I am not quite sure what Lilli Gruber, Socialist MEP, had in mind when she asked the European Commission to see that all political parties, minorities and civil society are given the opportunity to voice their opinions on all Maltese TV media. But I am sure that the anomalies of our TV setting are deforming our notion of pluralism.

The points raised or broadly hinted at by Ms Gruber in her parliamentary question included two ideas: first, that Maltese TV media present a restricted range of social and political views, and, second, that the state, political parties and the Church exercise a stranglehold on our radio and TV attention - the undercurrent of the question is that the stranglehold is also over our thinking.

There is a commonsense Maltese view, boosted by some statistics, that would appear to refute these charges. Ms Gruber stated that 69 per cent of Maltese viewing time between 7 p.m. and midnight is captured by PBS, Net and Super 1 TV. Yes, but these stations during these times are more often than not filled either with commercial pap or else with political propaganda so blatant as to repulse some voters as much as it attracts others. The thing about TV zapping is that it exposes people and political parties that whip up hatred with one audience and speak the language of moderation with another (something easier to get away with in newspapers and on radio).

Drawing on a wide social range of acquaintances, I have yet to meet anyone who does not claim to see through the propaganda they attribute to each TV station. Admittedly, each of these acquaintances also claims that there are many people "out there" who are duped by everything they hear; but I link this lack of faith in one's fellow Maltese to the same ingrained scepticism that incites Maltese to zap from one TV news bulletin channel to another, applying to the oracles they hear the exchange rate that they once applied to the Italian lira (off with three zeros and divide by three).

What about the statistics that undermine the idea that the range of views presented is restricted? These come from last year's annual report (Appendix 10) by the editorial board of PBS. They cover only the PBS TV news service (till August), but since the 8 p.m. bulletin attracts almost as many viewers as Net and Super 1 news put together, they are meaningful.

First, on the range of political views, the statistics say that Alternattiva Demokratika had almost twice as much news coverage (57 news items) as the Nationalist Party (31), although the Malta Labour Party had almost as many as both of them combined (82). The low PN coverage is admittedly made up for by very high coverage of government ministers and official news releases.

On the question of stranglehold, the statistics actually show that coverage of political parties went down, deliberately, last year, compared with 2004: AD down by 25 per cent, MLP down by 24 per cent, and the PN and the government combined down by 28.5 per cent (the report gives 27 per cent, but whoever is mistaken, it is inconsequential).

The statistics and the arguments behind them indicate something real: improvements can be made within the system and they are being made thanks to various efforts by dedicated individuals.
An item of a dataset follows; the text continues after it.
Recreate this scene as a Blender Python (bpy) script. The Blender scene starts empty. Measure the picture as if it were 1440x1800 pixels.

However, the statistics and the arguments also indicate a system that generates a deformed idea of pluralism. The deformity is not necessarily the fault of individuals but of the rules they have to follow in our anomalous TV setting. Similarly, viewer scepticism and shrewd TV news zapping is of no help in this setting.

The problem with this argument, including the statistics, is that they are generated by a deformed idea of pluralism. And the deformation is being caused by our anomalous TV mediascape.
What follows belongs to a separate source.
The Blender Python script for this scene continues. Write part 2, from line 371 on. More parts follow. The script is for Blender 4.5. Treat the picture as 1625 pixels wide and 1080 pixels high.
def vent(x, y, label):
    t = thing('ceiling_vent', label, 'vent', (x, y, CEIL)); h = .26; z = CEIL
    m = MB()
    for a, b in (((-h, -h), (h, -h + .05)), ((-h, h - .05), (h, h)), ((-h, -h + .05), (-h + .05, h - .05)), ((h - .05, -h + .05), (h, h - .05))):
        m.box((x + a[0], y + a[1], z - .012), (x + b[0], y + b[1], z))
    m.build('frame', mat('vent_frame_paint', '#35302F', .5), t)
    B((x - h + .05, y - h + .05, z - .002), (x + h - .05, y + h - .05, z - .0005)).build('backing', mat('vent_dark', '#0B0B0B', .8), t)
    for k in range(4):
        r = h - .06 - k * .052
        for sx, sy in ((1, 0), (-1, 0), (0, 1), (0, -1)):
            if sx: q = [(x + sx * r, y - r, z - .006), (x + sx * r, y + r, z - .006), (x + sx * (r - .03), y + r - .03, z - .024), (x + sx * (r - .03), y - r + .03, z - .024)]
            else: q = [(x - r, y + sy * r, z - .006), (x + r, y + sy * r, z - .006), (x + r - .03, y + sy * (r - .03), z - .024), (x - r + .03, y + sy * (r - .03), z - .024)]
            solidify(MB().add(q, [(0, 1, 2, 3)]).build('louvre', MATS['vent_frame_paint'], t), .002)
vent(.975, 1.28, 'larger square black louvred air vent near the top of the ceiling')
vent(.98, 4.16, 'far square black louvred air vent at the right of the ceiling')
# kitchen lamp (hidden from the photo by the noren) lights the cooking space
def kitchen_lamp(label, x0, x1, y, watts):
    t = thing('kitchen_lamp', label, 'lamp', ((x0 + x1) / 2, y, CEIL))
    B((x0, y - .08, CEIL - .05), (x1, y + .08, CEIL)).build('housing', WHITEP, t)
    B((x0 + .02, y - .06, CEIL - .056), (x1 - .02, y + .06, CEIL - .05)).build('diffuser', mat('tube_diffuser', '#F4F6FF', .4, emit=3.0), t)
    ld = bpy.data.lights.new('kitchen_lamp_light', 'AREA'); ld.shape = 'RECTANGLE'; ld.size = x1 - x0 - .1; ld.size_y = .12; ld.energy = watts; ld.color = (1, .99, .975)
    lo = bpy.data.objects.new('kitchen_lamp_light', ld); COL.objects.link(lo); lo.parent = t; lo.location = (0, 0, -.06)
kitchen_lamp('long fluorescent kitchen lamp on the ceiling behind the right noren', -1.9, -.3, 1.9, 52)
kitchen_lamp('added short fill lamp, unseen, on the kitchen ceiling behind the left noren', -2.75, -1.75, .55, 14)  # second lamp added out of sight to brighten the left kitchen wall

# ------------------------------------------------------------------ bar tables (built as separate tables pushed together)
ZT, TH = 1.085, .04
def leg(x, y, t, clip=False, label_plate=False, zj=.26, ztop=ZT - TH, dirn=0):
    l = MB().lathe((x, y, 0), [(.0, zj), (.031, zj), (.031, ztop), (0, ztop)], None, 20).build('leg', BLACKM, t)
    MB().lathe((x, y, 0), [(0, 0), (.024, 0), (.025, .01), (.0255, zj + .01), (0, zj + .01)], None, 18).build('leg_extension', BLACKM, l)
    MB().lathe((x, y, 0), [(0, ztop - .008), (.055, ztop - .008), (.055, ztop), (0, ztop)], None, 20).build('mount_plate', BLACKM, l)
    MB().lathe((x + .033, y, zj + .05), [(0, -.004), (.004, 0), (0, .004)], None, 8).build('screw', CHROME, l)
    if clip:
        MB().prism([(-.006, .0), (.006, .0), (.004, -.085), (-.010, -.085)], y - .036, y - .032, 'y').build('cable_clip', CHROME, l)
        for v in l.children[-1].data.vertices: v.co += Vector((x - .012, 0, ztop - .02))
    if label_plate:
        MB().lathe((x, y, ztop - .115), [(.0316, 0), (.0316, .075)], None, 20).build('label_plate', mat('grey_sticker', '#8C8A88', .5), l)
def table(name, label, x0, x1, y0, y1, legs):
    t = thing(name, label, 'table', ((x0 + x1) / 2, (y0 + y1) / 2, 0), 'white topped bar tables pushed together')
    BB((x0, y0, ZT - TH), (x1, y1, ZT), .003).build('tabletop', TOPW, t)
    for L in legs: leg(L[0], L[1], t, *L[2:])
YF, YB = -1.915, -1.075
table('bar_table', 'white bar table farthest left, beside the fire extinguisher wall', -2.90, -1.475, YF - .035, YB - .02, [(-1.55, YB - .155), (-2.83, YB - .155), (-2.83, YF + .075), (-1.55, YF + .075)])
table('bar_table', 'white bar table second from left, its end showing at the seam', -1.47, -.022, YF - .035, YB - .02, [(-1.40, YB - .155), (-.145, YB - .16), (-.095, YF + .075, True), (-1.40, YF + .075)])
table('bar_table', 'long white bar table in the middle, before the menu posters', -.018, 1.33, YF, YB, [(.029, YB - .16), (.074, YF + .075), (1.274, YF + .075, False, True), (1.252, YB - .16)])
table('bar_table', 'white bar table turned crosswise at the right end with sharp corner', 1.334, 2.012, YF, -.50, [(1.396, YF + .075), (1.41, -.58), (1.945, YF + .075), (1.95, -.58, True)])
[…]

The first anomaly, that our political parties own TV stations, greatly strengthens the hand of the party leadership, which controls the station and thus face-time, over other members of the party. A pluralism of approach and opinion within political formations is therefore hidden, unlike in other European countries where such pluralism is more evident.
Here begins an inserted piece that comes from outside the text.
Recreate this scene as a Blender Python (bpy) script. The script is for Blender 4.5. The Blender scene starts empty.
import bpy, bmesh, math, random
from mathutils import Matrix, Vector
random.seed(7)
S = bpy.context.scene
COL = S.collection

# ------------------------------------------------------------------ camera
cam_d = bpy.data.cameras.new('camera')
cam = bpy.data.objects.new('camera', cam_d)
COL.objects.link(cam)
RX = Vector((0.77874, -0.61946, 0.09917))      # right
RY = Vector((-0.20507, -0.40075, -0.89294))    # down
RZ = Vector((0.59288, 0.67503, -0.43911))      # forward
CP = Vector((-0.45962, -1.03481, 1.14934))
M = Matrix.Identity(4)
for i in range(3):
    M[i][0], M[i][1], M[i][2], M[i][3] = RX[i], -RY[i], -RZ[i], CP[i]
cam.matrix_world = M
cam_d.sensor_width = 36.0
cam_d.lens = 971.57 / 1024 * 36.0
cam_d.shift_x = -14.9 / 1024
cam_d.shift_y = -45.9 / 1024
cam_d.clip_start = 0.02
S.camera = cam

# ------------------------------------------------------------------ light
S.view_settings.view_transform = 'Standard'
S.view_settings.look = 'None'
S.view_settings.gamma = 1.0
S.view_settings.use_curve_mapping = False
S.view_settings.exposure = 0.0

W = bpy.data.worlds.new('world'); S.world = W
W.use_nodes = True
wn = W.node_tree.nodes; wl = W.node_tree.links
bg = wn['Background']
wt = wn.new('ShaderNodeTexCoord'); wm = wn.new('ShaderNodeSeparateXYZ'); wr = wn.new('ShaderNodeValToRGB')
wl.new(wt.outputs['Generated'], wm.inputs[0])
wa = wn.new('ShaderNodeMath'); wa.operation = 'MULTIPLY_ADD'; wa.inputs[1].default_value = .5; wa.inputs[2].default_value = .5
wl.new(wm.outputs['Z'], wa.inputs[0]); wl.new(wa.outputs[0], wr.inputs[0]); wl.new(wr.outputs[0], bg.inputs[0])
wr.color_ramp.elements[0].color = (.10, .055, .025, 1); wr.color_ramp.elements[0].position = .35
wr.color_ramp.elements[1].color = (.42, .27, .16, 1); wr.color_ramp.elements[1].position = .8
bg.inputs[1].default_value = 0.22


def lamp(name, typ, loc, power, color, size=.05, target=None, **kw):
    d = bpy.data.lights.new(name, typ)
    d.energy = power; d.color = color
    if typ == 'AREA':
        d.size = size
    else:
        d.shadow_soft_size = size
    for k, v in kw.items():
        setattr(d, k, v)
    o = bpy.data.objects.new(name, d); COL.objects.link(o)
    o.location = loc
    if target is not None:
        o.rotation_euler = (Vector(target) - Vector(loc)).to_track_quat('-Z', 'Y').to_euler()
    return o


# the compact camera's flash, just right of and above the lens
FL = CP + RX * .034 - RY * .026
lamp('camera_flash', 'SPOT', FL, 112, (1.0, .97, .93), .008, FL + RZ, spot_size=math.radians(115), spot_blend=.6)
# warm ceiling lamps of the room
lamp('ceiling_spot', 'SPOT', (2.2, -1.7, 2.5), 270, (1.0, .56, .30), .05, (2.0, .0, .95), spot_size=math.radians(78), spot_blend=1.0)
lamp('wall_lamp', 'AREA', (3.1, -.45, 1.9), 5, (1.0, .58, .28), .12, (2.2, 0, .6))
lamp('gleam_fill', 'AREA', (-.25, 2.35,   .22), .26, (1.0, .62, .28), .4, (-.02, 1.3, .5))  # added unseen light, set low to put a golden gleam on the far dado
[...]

The second anomaly is that our broadcasting rules apply a notion of "balance" that sees it as secured by the content of one TV station balancing the output of the political rival. This notion of balance assumes two and only two views exist on a given subject; it excludes the possibility of collusion on certain issues by the owners. It is not really based on the idea of balance at all but rather of cancellation: one view cancels another.

The idea that pluralism might mean discussion and debate that accommodate different perspectives, rather than setting them out to cancel each other, is missing.

The most painful consequence of this deformity of pluralism is how it categorises the nation. The breakdown of news items by the PBS editorial board does not categorise according to topic or issue (say, Middle East crisis or irregular immigrants or schools). Rather, when the categories move beyond the generalities of "local" and "foreign" they specify who, rather than what issue, they covered: the Prime Minister, the Leader of the Opposition, etc. (Interestingly, they do not include coverage of the Church specifically, although they do include "Unions".)

The categories were used by the editorial board because the rules of the TV setting virtually require them to do so. How else to display "improvement" and "impartiality" if not by the criteria assumed by the rules, written and unwritten?

It seems to me that the large problem identified by the report - the pressure threatening to crush the very idea of "public" service under the weight of commercial considerations - is related to this deformed idea of pluralism, but that is another column I hope to come to soon.

Meanwhile, it cannot be over-emphasised that true pluralism exists not only when a wide range of views is represented, but also when our plural identities (as parents, workers, volunteers, etc.) are respected and not squeezed into one dominant perspective - party political support - that cancels out all others. If we cannot imagine a Malta in which party preference (if only for AD) does not dominate all our calculations and choices, this is because our dominant medium of news makes such a country, literally, unimaginable.